Scoble gives more info on the rel=”nofollow” standard and how the search engine & blog tools folk are moving quickly and working together to implement it:
Thanks Google (and MSN and Yahoo).
Oh, and, did anyone notice how Google got its competitors to do something without needing to get a standards committee involved? All within hours?
Hmm, why doesn’t everything in the industry work like this?
This is a win all around. It slows down the spammers, allows bloggers and others to point to things without increasing page rank. And that is like having another kind of pointing.
Here’s the next step: Let’s have an attribute where we can give a qualitative or quantitative description of how much whuffie we want to give or not give to a link.
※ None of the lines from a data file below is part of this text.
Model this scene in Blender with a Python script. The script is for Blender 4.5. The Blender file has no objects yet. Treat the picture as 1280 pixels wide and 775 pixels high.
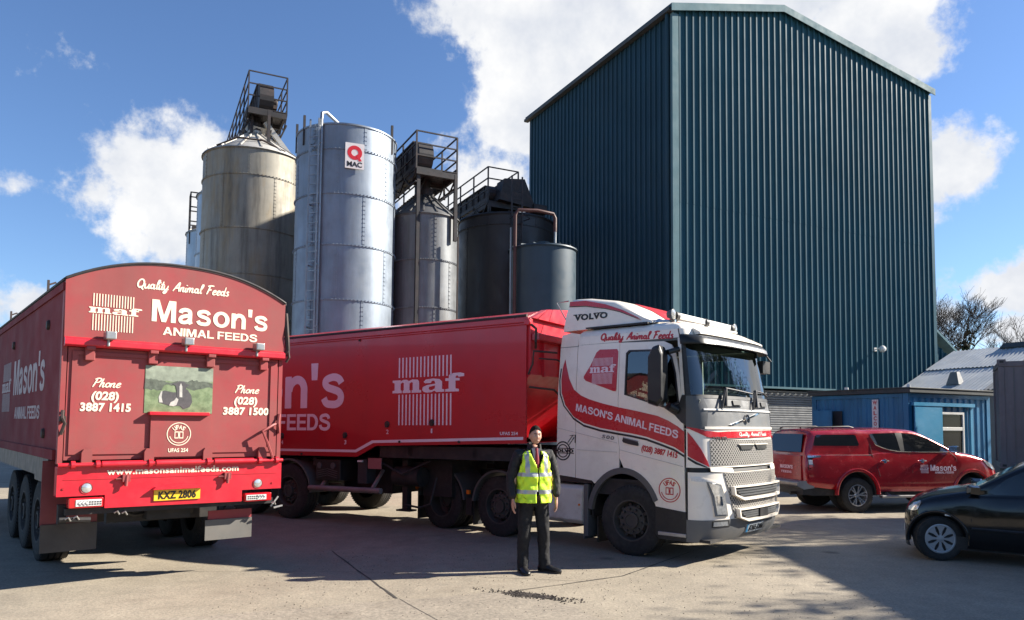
import bpy, bmesh, math, random
from math import sin, cos, pi, radians, sqrt, atan2
from mathutils import Vector, Matrix
from mathutils.geometry import delaunay_2d_cdt

random.seed(7)
SC = bpy.context.scene
COL = SC.collection

# ---------------------------------------------------------------- camera
F_PX, CY, PITCH, ROLL, EYE = 927.125, 474.127, 0.06165, 0.009662, 1.869
cd = bpy.data.cameras.new("camera")
cam = bpy.data.objects.new("camera", cd)
COL.objects.link(cam)
SC.camera = cam
cd.sensor_fit = 'HORIZONTAL'
cd.sensor_width = 36.0
cd.lens = F_PX * 36.0 / 1280.0
cd.shift_y = (CY - 387.5) / 1280.0
cd.clip_start = 0.1
cd.clip_end = 3000.0
fw = Vector((0, cos(PITCH), sin(PITCH))); rt = Vector((1, 0, 0)); up = rt.cross(fw)
R_ = cos(ROLL) * rt + sin(ROLL) * up
U_ = -sin(ROLL) * rt + cos(ROLL) * up
cam.matrix_world = Matrix(((R_.x, U_.x, -fw.x, 0), (R_.y, U_.y, -fw.y, 0), (R_.z, U_.z, -fw.z, EYE), (0, 0, 0, 1)))

# ---------------------------------------------------------------- sun, exposure
SUN_AZ, SUN_EL = radians(11.2), radians(31.7)      # azimuth from +X towards +Y
SC.view_settings.view_transform = 'Standard'
SC.view_settings.look = 'None'
SC.view_settings.exposure = 1.38
SC.view_settings.gamma = 1.0
SC.view_settings.use_curve_mapping = False
SC.cycles.use_denoising = True
SC.cycles.max_bounces = 8
SC.cycles.transparent_max_bounces = 16
sl = bpy.data.lights.new("sun", 'SUN')
sl.energy = 5.0
sl.angle = radians(0.53)
sl.color = (1.0, 0.93, 0.82)
sun = bpy.data.objects.new("sun", sl)
COL.objects.link(sun)
sd = Vector((cos(SUN_EL) * cos(SUN_AZ), cos(SUN_EL) * sin(SUN_AZ), sin(SUN_EL)))
sun.rotation_euler = sd.to_track_quat('Z', 'Y').to_euler()
sun.location = sd * 80

# ---------------------------------------------------------------- world: sky with cumulus
W = bpy.data.worlds.new("World")
SC.world = W
W.use_nodes = True
nt = W.node_tree
nt.nodes.clear()
def N(t, **kw):
    n = nt.nodes.new(t)
    for k, v in kw.items(): setattr(n, k, v)
    return n
def math_(op, a, b=None, clamp=False):
    n = N('ShaderNodeMath', operation=op, use_clamp=clamp)
    for i, v in enumerate((a, b)):
        if v is None: continue
        if isinstance(v, (int, float)): n.inputs[i].default_value = v
        else: nt.links.new(v, n.inputs[i])
    return n.outputs[0]
sky = N('ShaderNodeTexSky', sky_type='NISHITA')
sky.sun_disc = False
sky.sun_elevation = SUN_EL
sky.sun_rotation = pi / 2 - SUN_AZ
sky.altitude = 50
sky.air_density = 1.0
sky.dust_density = 0.25
sky.ozone_density = 2.6
bg = N('ShaderNodeBackground'); bg.inputs[1].default_value = 0.05
out = N('ShaderNodeOutputWorld')
tc = N('ShaderNodeTexCoord')
sep = N('ShaderNodeSeparateXYZ'); nt.links.new(tc.outputs['Generated'], sep.inputs[0])
az = math_('ARCTAN2', sep.outputs[0], sep.outputs[1])      # 0 ahead, + to the right
el = math_('ARCSINE', sep.outputs[2])
comb = N('ShaderNodeCombineXYZ'); nt.links.new(az, comb.inputs[0]); nt.links.new(el, comb.inputs[1])
def noise(scale, detail, rough=.55, src=None, dist=0.0, off=(0, 0, 0)):
    mp = N('ShaderNodeMapping'); mp.inputs['Location'].default_value = off
    nt.links.new(src or tc.outputs['Generated'], mp.inputs[0])
    n = N('ShaderNodeTexNoise'); n.inputs['Scale'].default_value = scale; n.inputs['Detail'].default_value = detail
    n.inputs['Roughness'].default_value = rough; n.inputs['Distortion'].default_value = dist
    nt.links.new(mp.outputs[0], n.inputs['Vector'])
    return n
def az_el(px, py):
    d = fw + R_ * ((px - 640) / F_PX) - U_ * ((py - CY) / F_PX)
    return atan2(d.x, d.y), math.asin(d.z / d.length)
nz1 = noise(5.0, 6, .6); 
nz2 = noise(22.0, 8, .62, off=(3, 1, 7))
nz3 = noise(60.0, 6, .6, off=(9, 5, 2))
# centre x, y and half-width, half-height in photograph pixels, weight
CLOUDS = [(205, 228, 88, 72, 1.0), (175, 265, 60, 60, .95), (255, 200, 60, 50, .95), (130, 240, 45, 45, .7), (225, 300, 60, 35, .8),
          (660, 20, 140, 48, 1.0), (640, 110, 60, 70, 1.0), (650, 165, 65, 42, .85), (800, 10, 170, 60, 1.0), (960, -10, 150, 75, 1.0), (1075, 35, 92, 58, 1.05), (1135, 72, 48, 34, .9), (680, 60, 110, 60, 1.0), (860, -90, 200, 70, 1.0),
          (1190, 205, 48, 46, 1.0), (1150, 225, 50, 50, .95), (1222, 208, 24, 26, .8),
          (1262, 362, 46, 30, 1.0), (1300, 352, 40, 34, 1.0), (1268, 410, 36, 20, .85), (1330, 420, 80, 28, .9), (1250, 425, 30, 12, .6), (1180, 400, 32, 55, .55),
          (548, 245, 60, 28, .85), (620, 235, 60, 50, .8), (590, 205, 60, 45, .35),
          (25, 380, 42, 26, .65), (55, 55, 42, 30, .22), (15, 235, 26, 20, .4), (-60, 350, 60, 30, .6),
          (-520, 200, 160, 70, 1.0), (1750, 250, 160, 60, 1.0)]
mx = None
for px, py, hw, hh, wgt in CLOUDS:
    a, e = az_el(px, py)
    mp = N('ShaderNodeMapping', vector_type='TEXTURE')
    mp.inputs['Location'].default_value = (a, e, 0)
    s = 1.35 / F_PX
    mp.inputs['Scale'].default_value = (hw * s, hh * s, 1)
    nt.links.new(comb.outputs[0], mp.inputs[0])
    ln = N('ShaderNodeVectorMath', operation='LENGTH'); nt.links.new(mp.outputs[0], ln.inputs[0])
    v = math_('MULTIPLY', math_('SUBTRACT', 1.0, ln.outputs['Value']), wgt)
    mx = v if mx is None else math_('SMOOTH_MAX', mx, v)
    if mx.node.operation == 'SMOOTH_MAX': mx.node.inputs[2].default_value = .12
turb = math_('ADD', math_('MULTIPLY', math_('SUBTRACT', nz1.outputs[0], .5), .75),
             math_('ADD', math_('MULTIPLY', math_('SUBTRACT', nz2.outputs[0], .5), .95), math_('MULTIPLY', math_('SUBTRACT', nz3.outputs[0], .5), .48)))
dens = math_('ADD', mx, turb)
mr = N('ShaderNodeMapRange', interpolation_type='SMOOTHSTEP')
mr.inputs['From Min'].default_value = .14; mr.inputs['From Max'].default_value = .52
nt.links.new(dens, mr.inputs[0])
cr = N('ShaderNodeValToRGB')
cr.color_ramp.elements[0].position = .25; cr.color_ramp.elements[0].color = (4.9, 5.3, 6.1, 1)
cr.color_ramp.elements[1].position = .62; cr.color_ramp.elements[1].color = (7.9, 7.9, 7.9, 1)
nt.links.new(noise(9, 5, .6, off=(2, 8, 1)).outputs[0], cr.inputs[0])
mixc = N('ShaderNodeMix', data_type='RGBA')
nt.links.new(mr.outputs[0], mixc.inputs[0]); tint = N('ShaderNodeMix', data_type='RGBA', blend_type='MULTIPLY'); tint.inputs[0].default_value = 1.; tint.inputs[7].default_value = (.95, 1.11, 1.35, 1); nt.links.new(sky.outputs[0], tint.inputs[6]); nt.links.new(tint.outputs[2], mixc.inputs[6]); nt.links.new(cr.outputs[0], mixc.inputs[7])
nt.links.new(mixc.outputs[2], bg.inputs[0]); nt.links.new(bg.outputs[0], out.inputs[0])

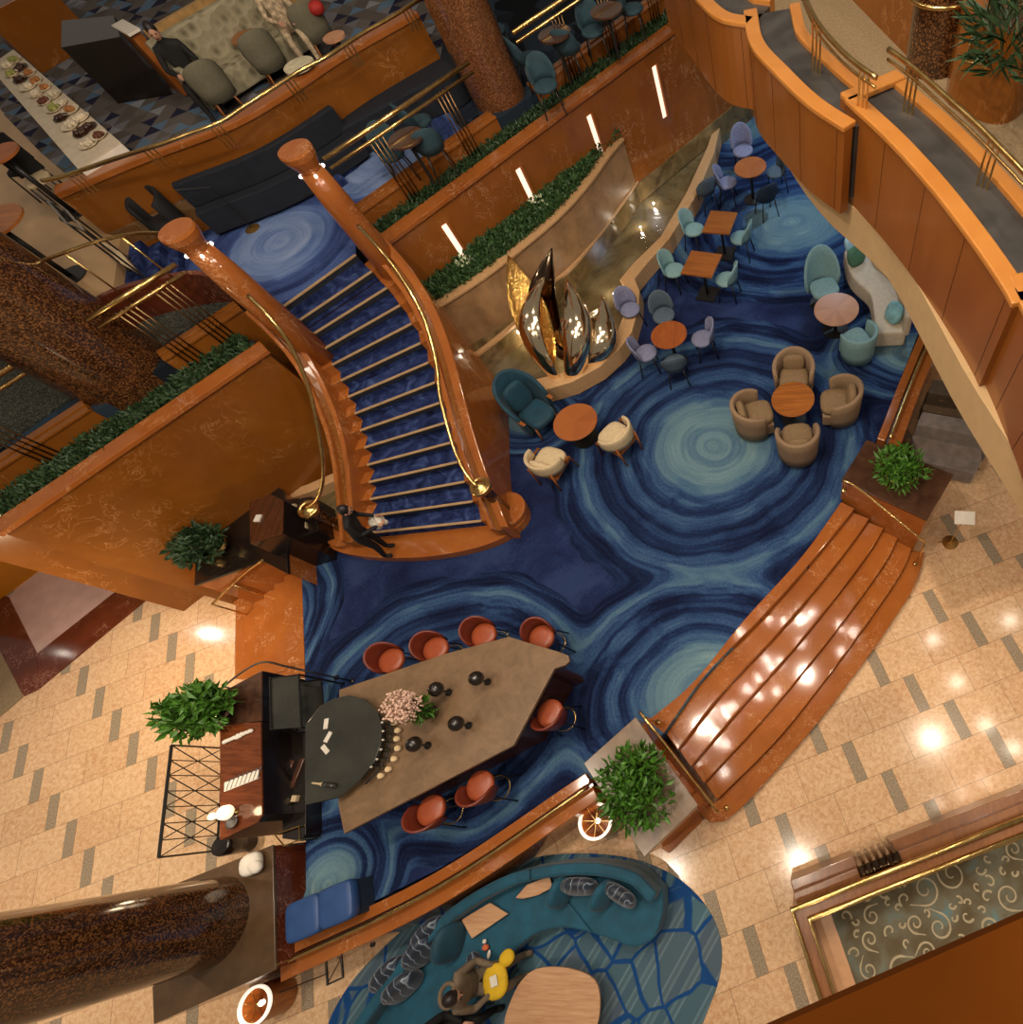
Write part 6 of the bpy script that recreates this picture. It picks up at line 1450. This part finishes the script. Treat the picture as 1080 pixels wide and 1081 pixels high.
# lit menu case and dark plants at top left
x, y = W2(132, 28, ZR+1.0); t = thing('white_serving_cart', 'narrow white topped serving stand at the far end of triangle carpet', 'stand', (x, y, ZR), .9)
bm = NB(); box(bm, (0, 0, .98), (.24, .75, .04)); obj('top', bm, SHADE if False else WHITE, t, bevel=.01); bm = NB(); box(bm, (0, 0, .5), (.18, .6, .92)); obj('body', bm, MEDW, t)
bm = NB(); e0, e1 = Vector(W2(-24, 14, ZR+1.0)), Vector(W2(44, -22, ZR+1.0)); dd_ = (e1-e0).normalized(); nn_ = Vector((-dd_.y, dd_.x)); prism(bm, [e0, e1, e1+nn_*.7, e0+nn_*.7], ZR, ZR+.95); tag(obj('service_counter', bm, ORANGE_D, bevel=.02), 'orange marble service counter at the top left corner', 'counter')
bm = NB(); prism(bm, [W2(*p, ZR+1.3) for p in [(34, 20), (98, 8), (92, -14), (36, -8)]], ZR, ZR+.9); tag(obj('dark_display_unit', bm, BLACKW), 'low black display unit beyond the triangle carpet at the top left', 'cabinet')
# dark lounge seen behind the brass guard rails
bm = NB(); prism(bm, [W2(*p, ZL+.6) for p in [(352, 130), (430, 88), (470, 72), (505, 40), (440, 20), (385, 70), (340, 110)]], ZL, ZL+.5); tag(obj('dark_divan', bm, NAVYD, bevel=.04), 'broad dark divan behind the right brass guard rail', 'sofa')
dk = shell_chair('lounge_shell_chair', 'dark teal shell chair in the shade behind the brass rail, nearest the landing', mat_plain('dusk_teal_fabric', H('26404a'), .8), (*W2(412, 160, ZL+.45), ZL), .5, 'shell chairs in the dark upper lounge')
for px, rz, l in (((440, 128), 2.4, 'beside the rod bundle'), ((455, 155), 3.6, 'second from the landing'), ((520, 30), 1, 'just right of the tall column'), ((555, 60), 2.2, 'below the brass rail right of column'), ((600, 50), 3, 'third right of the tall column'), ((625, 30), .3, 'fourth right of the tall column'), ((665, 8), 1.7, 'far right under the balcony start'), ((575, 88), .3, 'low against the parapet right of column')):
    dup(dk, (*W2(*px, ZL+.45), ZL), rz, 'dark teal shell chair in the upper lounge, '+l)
for i, px in enumerate(((428, 145), (585, 35), (640, 10))):
    x, y = W2(*px, ZL+.72); t = thing('lounge_side_table', ['small dark round table in upper lounge near the landing', 'small dark round table in upper lounge right of the tall column', 'small dark round table in the upper lounge near the balcony'][i], 'table', (x, y, ZL))
    bm = NB(); lathe(bm, [(.3, .69), (.3, .72), (0, .72)], (0, 0, 0), 28); obj('tabletop', bm, SMOKE_D, t); bm = NB(); cyl(bm, (0, 0), .03, 0, .69, 10); obj('pedestal', bm, BLACK, t)
# carpeted steps beside the landing
for k in range(3):
    a = Vector(W2(352+10*k, 205-16*k, ZL)); bm = NB(); e = Vector((dR.x, dR.y)); n = Vector((nR.x, nR.y))
    prism(bm, [a, a+e*.0+n*1.6-e*0, a+n*1.6+e*.34, a+e*.34], ZL, ZL+.12*(k+1)); struct('carpeted_lounge_step', bm, STAIRC, bevel=.01)
# pale flowering shrubs under the first two lit slots
for i, (s, n) in enumerate(((.75, 1), (2.7, 2))):
    v = R_(s, -.18); bm = NB(); shrub(bm, (v[0], v[1], 2.3), (.16, .16, .32), 170, .08, .05, random.Random(30+i)); tag(obj('pale_shrub', bm, LEAFW), ['pale leaved shrub under the slot light nearest the staircase', 'pale leaved shrub under the second slot light'][i], 'plant')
A bit more work in the search engine, but not much. I’d like something like that to have more than one dimension and I’d love to see it qualitative, emotional even. How about an attribute like rel=”opinion:good but too expensive” or rel=”opinion:i love it” or more boringly: rel=”opinion:5/10″ (half good) or: rel=”opinion:-5/10″ (half bad). I like using words to describe this stuff, other wise you need to come up with multi-dimensional measurements. Maybe google would even let us write python expressions as opinions.
But really, the idea is to make sure that we can give our feelings about a link. This helps humanize the web even more. And the search engines will need these sort of clues to make the web smarter, easier to use and more human. How about it?